El “Habemus Papam”, proclamado en voz del Protodiácono francés Cardenal Jean-Louis Tauran desde los balcones vaticanos -el miércoles 13 de Marzo de 2013-, fue el anuncio que instaló, al tenor de las tradiciones de la Iglesia Católica, Apostólica, Romana, en el cetro del Apóstol Pedro y a la cabeza política del Estado Vaticano al Cardenal argentino Jorge Mario Bergoglio, entronizado con el nombre de “Francisco”.
Este cónclave cardenalicio, abrazado por el maravilloso arte de la Capilla Sixtina, tiene perfiles históricos excepcionales evidenciados por variados hechos. Entre ellos que la elección del argentino Papa Francisco sigue a la renuncia del hoy, Papa Emérito alemán Benedicto XVI, abdicación cuyo antecedente más cercano se ubica en seis siglos atrás.
El nuevo jerarca del catolicismo romano es por primera vez en la historia eclesiástica católica, un jesuita latinoamericano.
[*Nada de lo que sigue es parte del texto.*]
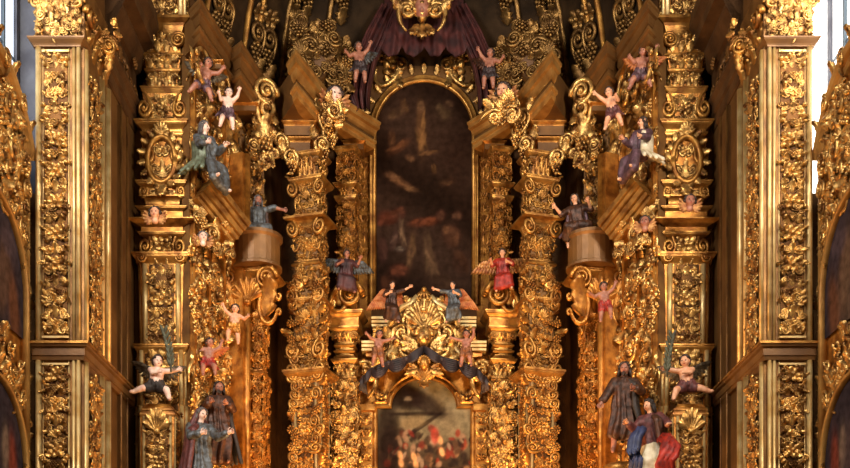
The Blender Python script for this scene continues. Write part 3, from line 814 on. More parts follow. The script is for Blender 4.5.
def blobs(base, items):
    """painter: base rgb plus brush strokes (x, z, rx, rz, angle, rgb, strength)"""
    def f(x, z):
        c = base(x, z) if callable(base) else np.repeat(np.array([base], float), len(x), 0)
        for (bx, bz, rx, rz, a, col, st) in items:
            dx, dz = x - bx, z - bz; ca, sa = math.cos(a), math.sin(a)
            p = ((dx * ca + dz * sa) / rx) ** 2 + ((-dx * sa + dz * ca) / rz) ** 2
            w = (st / (1 + np.minimum(p, 9) ** 4) * (p < 6))[:, None]
            c = c * (1 - w) + np.array(col)[None, :] * w
        return c
    return f

def side_altar():
    X = -9.25; yc = 24.7 - 1.74; R0 = 1.74; fr = frame((X, yc, 0), (1, 0, 0))
    root = thing('side_altarpiece', 'gilded side altarpiece wall with arched frames and curved top at left edge', 'altarpiece', (X, 23, 0), 'side altarpieces')
    # backing with the curved pediment on top
    g = G(); n = 14; pts = []
    struct_w = G(); struct_w.box((X - .5, 19, 0), (X - .26, 25.9, 13.2)); struct_w.box((X - .5, 25.62, 0), (-9.06, 25.9, 13.2)); struct(struct_w.build('trim_5', M['wall']))
    struct_w = G(); struct_w.box((.26 - X, 19, 0), (.5 - X, 25.9, 13.2)); struct_w.box((9.06, 25.62, 0), (.5 - X, 25.9, 13.2)); struct(struct_w.build('trim_6', M['wall']))
    def top(y):
        d = abs(y - yc); return 13.45 + 1.6 * max(0, 1 - (d / 2.2) ** 2) ** .8 + .15
    ys = np.linspace(yc - 2.15, yc + 2.15, 25)
    g.rings([[(X - .25, y, 0) for y in ys], [(X - .25, y, top(y)) for y in ys], [(X - .02, y, top(y)) for y in ys], [(X - .02, y, 0) for y in ys]], closed=False, smooth=False)
    g.build('back_panel', M['orange'], root)
    out = G(); rl = G()
    for zs in (10.33, 6.4):
        a = np.linspace(0, pi, 25); path = [(R0, zs - 3.4)] + [(R0 * math.cos(t), zs + R0 * math.sin(t)) for t in a] + [(-R0, zs - 3.4)]
        out.sweep(path, [(0, -.05), (0, .14), (.05, .18), (.10, .12), (.14, .08), (.14, -.05)], (np.array([X, yc, 0.]), fr[1], fr[2], fr[3]), smooth=True)
        # carved spandrel band
        rng = random.Random(int(zs))
        for t in np.linspace(.04, pi - .04, 30):
            for rr in (2.0, 2.35, 2.75):
                p = (rr * math.cos(t), zs + rr * math.sin(t))
                if abs(p[0]) > 2.05: continue
                rl.put(rng.choice((P_leaf, P_vol, P_ros, P_leaf)), fr, p[0], p[1], .36, .4, .32, t - pi / 2 + rng.uniform(-.6, .6), .02, rng.random() < .5)
    for sg in (-1, 1):
        out.tube([(X + .04, yc + sg * 1.98, 0), (X + .04, yc + sg * 1.98, 13.8)], .07, 8)
        relief(rl, frame((X, yc + sg * 2.1, 5), (1, 0, 0)), .28, 9.0, 3, .6)
    P = [(y, top(y)) for y in ys]
    out.sweep([(y - yc, z) for y, z in P], [(-.30, -.02), (-.28, .06), (-.2, .09), (-.14, .08), (-.11, .17), (-.02, .2), (.04, .2), (.05, -.1)], (np.array([X, yc, 0.]), fr[1], fr[2], fr[3]), flip=True)
    rl2 = G()
    for i, y in enumerate(np.linspace(yc - 1.9, yc + 1.9, 9)):
        rl2.put((P_leaf, P_vol)[i % 2], fr, y - yc, top(y) + .02, .34, .42, .4, 0, .1, y < yc)
    scatter(rl, frame((X, yc, 12.4), (1, 0, 0)), 3.7, 2.2, 110, .45, 6, .9)
    out.build('frame_moulding', M['ledge'], root); rl.build('foliage', M['relief'], root); rl2.build('crest', M['relief'], root)
    mirror(root, 'gilded side altarpiece wall with arched frames and curved top at right edge')
    dk = (.030, .022, .022)
    for side in (-1, 1):
        fr2 = frame((side * 9.21, yc, 0), (-side, 0, 0)); sx = 1 if side < 0 else -1
        for zs, lab, items in ((10.33, 'upper', [(1.2 * sx, 9.9, .3, .8, .2, (.12, .045, .02), .8), (.6 * sx, 10.5, .35, .9, -.2, (.10, .05, .028), .7), (.9 * sx, 11.3, .4, .3, 0, (.07, .045, .05), .7), (-.3, 10.2, .5, 1., 0, (.12, .07, .04), .6)]),
                               (6.4, 'lower', [(1.1 * sx, 6.4, .25, .7, .1, (.20, .04, .02), .8), (.7 * sx, 6.7, .2, .5, 0, (.22, .14, .09), .7), (-.2, 6.3, .5, .9, 0, (.10, .06, .05), .6)])):
            t = thing('painting', f"dark arched painting in the {lab} frame of the {'left' if side < 0 else 'right'} side altarpiece", 'painting', (side * 9.25, yc, zs - 1.5), 'side altarpiece paintings')
            hw = lambda z, zs=zs: R0 + .02 if z < zs else math.sqrt(max(1e-4, (R0 + .02) ** 2 - (z - zs) ** 2))
            canvas(t, fr2, np.concatenate([np.linspace(zs - (0.9 if zs > 9 else 3), zs, 20), zs + np.linspace(0, 1, 26)[1:] ** .8 * R0]), hw, blobs((.035, .024, .026), items), nx=40)
        # tall window beyond the altarpiece
    for i, s_ in enumerate((-1, 1)):
        g = G(); x0 = s_ * 9.62
        g.box((min(s_ * 9.06, s_ * 9.62), 25.62, 13.2), (max(s_ * 9.06, s_ * 9.62), 25.9, 22))
        struct(g.build('trim_%d' % (i + 1), M['stone'])) if s_ < 0 else None
        g = G(); g.box((min(x0, s_ * 9.9), 19, 11), (max(x0, s_ * 9.9), 25.7, 12.3)); g.box((min(x0, s_ * 9.9), 25.4 if s_ < 0 else 25.5, 11), (max(x0, s_ * 9.9), 25.7, 22)); struct(g.build('trim_%d' % (i + 3), M['stone']))
        g = G(); g.box((min(s_ * 9.7, s_ * 9.75), 19, 12.3), (max(s_ * 9.7, s_ * 9.75), 25.6, 22))
        if s_ > 0: g.box((9.06, 25.66, 12.3), (9.75, 25.72, 22))  # added glowing slab: the window's glare over the reveal built as glass
        w = struct(g.build('window_%d' % (i + 1), M['glass_l'] if s_ < 0 else M['glass_r']))
        g = G()
        for yy in (20.5, 21.9, 23.3, 24.63): g.box((min(s_ * 9.62, s_ * 9.7), yy, 12.3), (max(s_ * 9.62, s_ * 9.7), yy + .09, 22))
        for zz in (14.2, 16.2, 18.2, 20.2): g.box((min(s_ * 9.66, s_ * 9.7), 19, zz), (max(s_ * 9.66, s_ * 9.7), 25.6, zz + .05))
        o = g.build('window_bars', M['bar'], w)
M['glass_l'] = emit_mat('daylit_glass_cool', srgb(225, 236, 248), 1.2)
M['glass_r'] = emit_mat('daylit_glass_bright', srgb(255, 255, 252), 2.2)
side_altar()
# ------------------------------------------------------------------ estipite columns at the front of the altarpiece
LR = lambda s: s.replace('left', 'right')
def estipite():
    Y = 29.2; cx = Xl(160, Y); cy = 29.85
    root = thing('estipite_column', 'tall gilded estipite column of stacked tapering blocks on the left, cherub on its ledge', 'column', (cx, cy, 0), 'outer estipite columns')
    S = Stack(root, cx, cy, Y, .8, 0, 11)
    S.block(752, 405, 24, 24, 'panel', .5, .9)
    S.block(405, 349, 23, 23, 'panel', .5, .8).mould(352, 343, 24, 27)
    S.block(343, 262, 20, 22, 'panel', .7, .8, 1, .62)
    S.mould(263, 251, 22, 28, 'ogee').volutes(256, 24, 6)
    S.block(251, 232, 19, 16, 'one', .8)
    S.mould(236, 229, 17, 23).block(229, 223, 21, 21).mould(224, 218, 21, 32, 'flat')
    S.block(218, 208, 21, 21).mould(209, 204, 21, 25)
    S.block(204, 197, 17, 17).mould(199, 192, 17, 22, 'cove').block(192, 184, 20, 20, 'one', .4).mould(186, 178, 20, 25)
    S.block(178, 134, 15, 20, 'one', .5)
    S.mould(135, 128, 18, 21).mould(127, 117, 20, 26)
    S.block(117, 89, 13, 20, 'wild', .6).mould(90, 82, 17, 21, 'flat')
    S.block(82, 66, 14, 15, 'leaf').mould(68, 63, 15, 18)
    S.block(63, 50, 16, 19, 'leaf').mould(52, 47, 18, 22, 'torus')
    S.block(47, 30, 18, 20, 'leaf').volutes(37, 21, 8, 1.1)
    S.mould(30, 14, 20, 28, 'cove')
    S.block(14, -45, 22, 22, 'panel', .6)
    # oval wreath
    f = S.face(0, Zp(157, Y), S.m(19) * .8); k = k_(Y)
    a = np.linspace(0, 2 * pi, 33)
    S.vo.tube([f[0] + f[1] * math.cos(t) * 14 * k + f[2] * math.sin(t) * 23 * k + f[3] * .1 for t in a], .085, 7, f[3])
    for t in a[:-1:2]: S.re.put(P_leaf, f, math.cos(t) * 13.5 * k, math.sin(t) * 22 * k, .26, .34, .28, t - pi / 2 + .5, .1)
    S.re.put(P_shell, f, 0, 24 * k, .4, .4, .4, 0, .1); S.re.put(P_leaf, f, 0, -23 * k, .42, .5, .5, pi, .1)
    # consoles
    for (py, hw, sz) in ((104, 19, .5), (150, 17, .55), (188, 20, .35), (243, 18, .5)):
        f = S.face(0, Zp(py, Y), S.m(hw) * .75)
        for fl in (False, True): S.vo.put(P_vol, f, (-1 if fl else 1) * S.m(hw) * .95, 0, sz * .7, sz, sz * .8, pi, 0, fl)
    S.done('orange', 'gold', 'relief', 'gold')
    mirror(root, 'tall gilded estipite column of stacked tapering blocks on the right, cherub on its ledge')
    # projecting block that carries the seated cherub
    root = thing('pedestal', 'gilded scrolled pedestal block in front of left estipite column, under winged cherub', 'pedestal', (Xl(157, 28.7), 28.9, 0), 'cherub pedestals')
    S = Stack(root, Xl(157, 28.7), 29.0, 28.7, .6, 0, 23)
    S.block(760, 416, 15, 17, 'panel', .7, .9, 1, .74).mould(418, 408, 16, 18, 'torus').block(410, 403, 17, 12)
    S.re.put(P_shell, S.face(0, Zp(432, 28.7), S.m(17) * .6), 0, 0, .6, .7, .6)
    S.done('orange', 'gold')
    mirror(root, 'gilded scrolled pedestal block in front of right estipite column, under winged cherub')
estipite()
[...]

Su adoptado nombre “Francisco” recupera al fundador de los franciscanos, quien, en el siglo trece, desafió a las autoridades eclesiásticas de la época exigiéndoles reformular sus opciones en beneficio de los pobres, y planteándose de manera crítica y rupturista respecto de las lógicas papales que alejaban a la iglesia de sus deberes cristianos.
Pero la excepcionalidad histórica de esta elección papal, se produce en momentos cronológicos complejos para la institucionalidad católica, cuya máxima jerarquía se renueva.
La evidencia de sucesos que menoscaban la presencia y autoridad religiosa de la iglesia cristiana mayoritaria es parte de la realidad que el Papa Francisco, desde su moderada experiencia jesuita, deberá asumir y resolver.
Uno de los momentos sensibles que, desde una lectura analítica, aparece en el horizonte inmediato de la nueva autoridad vaticana, es el de las rivalidades y confrontaciones intra eclesiásticas del jesuitismo con las congregaciones Opus Dei y Legionarios de Cristo, que fueron parte del entorno de confianza del Papa Juan Pablo II, pero que bajo la conducción papal del Cardenal Ratzinger fueron, evidentemente, separados de espacios de poder político-eclesiástico vaticano.
También se evidencian los conflictos de credibilidad que afectan a la Iglesia Católica, referidos a la filtración de documentos secretos provocada por un funcionario de confianza del Papa Benedicto y que, al parecer, refieren temas morales y económicos de impacto interno y externo, éstos relacionados con el banco de la Santa Sede.
Lo que se instala como expectativa en el futuro de la conducción del Estado Vaticano, en manos del Papa Francisco, es la composición de la nueva Curia gobernante.
Lo más probable es que el entorno del nuevo gobierno romano de la Sede de Pedro tenga cambios radicales, requeridos, sin dudas, por la crisis numérica del catolicismo, cuyo evidente desgaste en diversos países del mundo, incluidos los latinoamericanos, exige decisiones políticas y eclesiásticas de severa drasticidad para restituir confianzas entre los fieles, muchos de ellos decepcionados por conductas impropias de sacerdotes que han contado con espacios de protección en algunas jerarquías, aún cuando esas acciones tipificaban delitos gravísimos.
Al parecer, las decisiones del Papa Francisco apuntarán a enfrentar internamente los temas complicados, en una decisión de renovar y corregir lo éticamente reprobable, adicionando, en otros terrenos relacionales, la recuperación de los valiosos aportes del Concilio Vaticano de los años sesenta.
No sólo en lo referido a procesos evangelizadores, sino, y también, a los diálogos con otras tradiciones religiosas cristianas -católicas ortodoxas, protestantes y evangélicas-, ejemplo de lo cual es el testimonio práctico y renovador que, en nuestro país, desde ese Concilio Vaticano II y hasta hoy, sin interrupciones, ha entregado la Fraternidad Ecuménica de Chile, y una de cuyas más relevantes presencias públicas se concreta en el Te Deum Ecuménico celebrado en la Catedral de Santiago, que es acto oficial de Fiestas Patrias en el mes de Septiembre.